-- begin --
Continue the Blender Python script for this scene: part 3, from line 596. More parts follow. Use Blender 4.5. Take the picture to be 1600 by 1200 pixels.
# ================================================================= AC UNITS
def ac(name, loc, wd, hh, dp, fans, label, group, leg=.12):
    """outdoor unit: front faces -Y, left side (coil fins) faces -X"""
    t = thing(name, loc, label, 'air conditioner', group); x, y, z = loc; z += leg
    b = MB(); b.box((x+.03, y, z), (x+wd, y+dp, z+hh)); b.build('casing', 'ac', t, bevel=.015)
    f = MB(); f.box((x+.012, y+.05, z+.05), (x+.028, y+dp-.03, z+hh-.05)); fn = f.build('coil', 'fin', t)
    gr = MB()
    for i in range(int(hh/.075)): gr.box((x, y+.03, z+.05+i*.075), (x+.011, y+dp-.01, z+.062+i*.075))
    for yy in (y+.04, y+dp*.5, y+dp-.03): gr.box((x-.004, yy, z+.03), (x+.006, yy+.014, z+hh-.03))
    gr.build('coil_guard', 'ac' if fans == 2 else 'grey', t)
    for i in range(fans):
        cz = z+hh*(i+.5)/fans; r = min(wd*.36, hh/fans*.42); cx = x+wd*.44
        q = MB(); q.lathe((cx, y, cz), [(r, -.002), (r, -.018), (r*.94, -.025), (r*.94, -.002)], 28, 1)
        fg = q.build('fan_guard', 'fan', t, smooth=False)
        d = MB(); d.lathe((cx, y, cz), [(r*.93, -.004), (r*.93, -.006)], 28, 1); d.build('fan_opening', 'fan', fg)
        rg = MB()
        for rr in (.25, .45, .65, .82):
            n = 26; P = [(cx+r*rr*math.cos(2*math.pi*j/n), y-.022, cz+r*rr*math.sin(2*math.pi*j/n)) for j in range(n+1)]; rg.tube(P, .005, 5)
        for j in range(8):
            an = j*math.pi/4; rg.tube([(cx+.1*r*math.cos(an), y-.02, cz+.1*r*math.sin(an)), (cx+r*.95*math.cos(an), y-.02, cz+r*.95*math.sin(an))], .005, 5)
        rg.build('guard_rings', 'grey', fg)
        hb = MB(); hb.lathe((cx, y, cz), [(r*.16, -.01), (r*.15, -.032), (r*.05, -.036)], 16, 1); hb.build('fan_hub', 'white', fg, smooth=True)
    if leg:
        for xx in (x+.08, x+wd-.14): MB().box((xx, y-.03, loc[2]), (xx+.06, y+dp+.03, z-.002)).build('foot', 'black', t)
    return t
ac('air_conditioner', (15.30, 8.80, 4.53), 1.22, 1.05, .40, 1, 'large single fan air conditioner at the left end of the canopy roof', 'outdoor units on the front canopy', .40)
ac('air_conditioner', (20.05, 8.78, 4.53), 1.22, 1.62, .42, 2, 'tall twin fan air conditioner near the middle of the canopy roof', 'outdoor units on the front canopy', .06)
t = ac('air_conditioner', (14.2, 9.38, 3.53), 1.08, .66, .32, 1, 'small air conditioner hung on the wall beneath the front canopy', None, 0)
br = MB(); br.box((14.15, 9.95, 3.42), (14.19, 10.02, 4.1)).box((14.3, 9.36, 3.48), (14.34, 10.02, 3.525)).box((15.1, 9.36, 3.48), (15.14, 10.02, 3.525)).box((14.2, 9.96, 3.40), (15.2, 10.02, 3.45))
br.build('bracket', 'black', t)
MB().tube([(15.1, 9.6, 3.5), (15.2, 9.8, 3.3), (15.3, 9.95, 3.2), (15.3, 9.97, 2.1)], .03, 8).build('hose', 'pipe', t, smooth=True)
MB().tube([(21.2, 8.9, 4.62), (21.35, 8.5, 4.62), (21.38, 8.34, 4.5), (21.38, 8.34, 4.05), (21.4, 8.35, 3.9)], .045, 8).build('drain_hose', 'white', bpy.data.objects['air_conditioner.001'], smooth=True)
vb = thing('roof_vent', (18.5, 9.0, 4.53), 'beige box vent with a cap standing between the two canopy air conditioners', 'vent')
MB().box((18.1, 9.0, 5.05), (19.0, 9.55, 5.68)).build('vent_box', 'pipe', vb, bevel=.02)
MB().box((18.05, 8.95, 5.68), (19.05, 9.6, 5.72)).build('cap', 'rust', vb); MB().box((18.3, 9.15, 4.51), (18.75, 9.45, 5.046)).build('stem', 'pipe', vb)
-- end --
# PROBLEM REQUIREMENTS:
Each line of the material must be restated exactly.

# ANSWER IN FULL:
Continue the Blender Python script for this scene: part 3, from line 596. More parts follow. Use Blender 4.5. Take the picture to be 1600 by 1200 pixels.
# ================================================================= AC UNITS
def ac(name, loc, wd, hh, dp, fans, label, group, leg=.12):
    """outdoor unit: front faces -Y, left side (coil fins) faces -X"""
    t = thing(name, loc, label, 'air conditioner', group); x, y, z = loc; z += leg
    b = MB(); b.box((x+.03, y, z), (x+wd, y+dp, z+hh)); b.build('casing', 'ac', t, bevel=.015)
    f = MB(); f.box((x+.012, y+.05, z+.05), (x+.028, y+dp-.03, z+hh-.05)); fn = f.build('coil', 'fin', t)
    gr = MB()
    for i in range(int(hh/.075)): gr.box((x, y+.03, z+.05+i*.075), (x+.011, y+dp-.01, z+.062+i*.075))
    for yy in (y+.04, y+dp*.5, y+dp-.03): gr.box((x-.004, yy, z+.03), (x+.006, yy+.014, z+hh-.03))
    gr.build('coil_guard', 'ac' if fans == 2 else 'grey', t)
    for i in range(fans):
        cz = z+hh*(i+.5)/fans; r = min(wd*.36, hh/fans*.42); cx = x+wd*.44
        q = MB(); q.lathe((cx, y, cz), [(r, -.002), (r, -.018), (r*.94, -.025), (r*.94, -.002)], 28, 1)
        fg = q.build('fan_guard', 'fan', t, smooth=False)
        d = MB(); d.lathe((cx, y, cz), [(r*.93, -.004), (r*.93, -.006)], 28, 1); d.build('fan_opening', 'fan', fg)
        rg = MB()
        for rr in (.25, .45, .65, .82):
            n = 26; P = [(cx+r*rr*math.cos(2*math.pi*j/n), y-.022, cz+r*rr*math.sin(2*math.pi*j/n)) for j in range(n+1)]; rg.tube(P, .005, 5)
        for j in range(8):
            an = j*math.pi/4; rg.tube([(cx+.1*r*math.cos(an), y-.02, cz+.1*r*math.sin(an)), (cx+r*.95*math.cos(an), y-.02, cz+r*.95*math.sin(an))], .005, 5)
        rg.build('guard_rings', 'grey', fg)
        hb = MB(); hb.lathe((cx, y, cz), [(r*.16, -.01), (r*.15, -.032), (r*.05, -.036)], 16, 1); hb.build('fan_hub', 'white', fg, smooth=True)
    if leg:
        for xx in (x+.08, x+wd-.14): MB().box((xx, y-.03, loc[2]), (xx+.06, y+dp+.03, z-.002)).build('foot', 'black', t)
    return t
ac('air_conditioner', (15.30, 8.80, 4.53), 1.22, 1.05, .40, 1, 'large single fan air conditioner at the left end of the canopy roof', 'outdoor units on the front canopy', .40)
ac('air_conditioner', (20.05, 8.78, 4.53), 1.22, 1.62, .42, 2, 'tall twin fan air conditioner near the middle of the canopy roof', 'outdoor units on the front canopy', .06)
t = ac('air_conditioner', (14.2, 9.38, 3.53), 1.08, .66, .32, 1, 'small air conditioner hung on the wall beneath the front canopy', None, 0)
br = MB(); br.box((14.15, 9.95, 3.42), (14.19, 10.02, 4.1)).box((14.3, 9.36, 3.48), (14.34, 10.02, 3.525)).box((15.1, 9.36, 3.48), (15.14, 10.02, 3.525)).box((14.2, 9.96, 3.40), (15.2, 10.02, 3.45))
br.build('bracket', 'black', t)
MB().tube([(15.1, 9.6, 3.5), (15.2, 9.8, 3.3), (15.3, 9.95, 3.2), (15.3, 9.97, 2.1)], .03, 8).build('hose', 'pipe', t, smooth=True)
MB().tube([(21.2, 8.9, 4.62), (21.35, 8.5, 4.62), (21.38, 8.34, 4.5), (21.38, 8.34, 4.05), (21.4, 8.35, 3.9)], .045, 8).build('drain_hose', 'white', bpy.data.objects['air_conditioner.001'], smooth=True)
vb = thing('roof_vent', (18.5, 9.0, 4.53), 'beige box vent with a cap standing between the two canopy air conditioners', 'vent')
MB().box((18.1, 9.0, 5.05), (19.0, 9.55, 5.68)).build('vent_box', 'pipe', vb, bevel=.02)
MB().box((18.05, 8.95, 5.68), (19.05, 9.6, 5.72)).build('cap', 'rust', vb); MB().box((18.3, 9.15, 4.51), (18.75, 9.45, 5.046)).build('stem', 'pipe', vb)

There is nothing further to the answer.